Published online by Cambridge University Press: 17 December 2024
Introduction: The urban enclosure of the volcano
Beyond its ‘natural’ features, the state of a territory always results from the interaction between the ecosystem and human beings, whereby ‘the environment is not a pure container, but is the product of man who “humanizes” it’ (Segaud, 2010, p 18). In this sense, space is a fundamental element ‘in the construction of individual and collective identities, in the codification and contextualization of time and history, and in the politics of interpersonal, community and intercultural relations’ (Oliver-Smith, 1996, p 308). This close relationship between humans and the environment is particularly evident in the case of ‘territories at risk’, such as those around a volcano, where the risk assessment by those who live there is always the result of a game of reciprocal cross-references (November, 2011, p 5). However much the choice to continue living in a ‘fragile’ space may seem, from the outside, to be a ‘bewildering’ and ‘illogical’ practice, it often sinks into a local logic (into another rationality) whose causes and motivations can be recognized, for example whose socio-historical-political process can be identified as the background. Risks are the result of a socio-historical process, so they should not be considered only in terms of the distance from an ‘hazardous source’ such as a volcano – as if the question of risk depended only on contiguity with it – but should be examined holistically to fully understand and manage them.
The Vesuvius volcano is considered one of the most dangerous in the world, mainly because of the magnitude of the so-called ‘exposed value’, one of the three elements of the algebraic equation with which risk is usually quantified, understood as the product of ‘hazard’ times and ‘vulnerability’ times, precisely, ‘exposed value’ (Ongarello, 2009, pp 30– 31).
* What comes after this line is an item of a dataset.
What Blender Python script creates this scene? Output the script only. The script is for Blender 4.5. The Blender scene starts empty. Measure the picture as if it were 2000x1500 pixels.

This factor – understood in terms of both human lives and material goods – has grown enormously over the past 80 years, that is, since the time of the last eruption in March 1944. If we consider the Vesuvian area as the one that currently falls within the so-called ‘red zone’ of the National Emergency Plan, its demographic growth has been steadily increasing since the last years of the 19th century thanks to the development of some small industries, such as coral and pasta; for example, in 1940 there were already around 350,000 residents (Gasparini, 2006).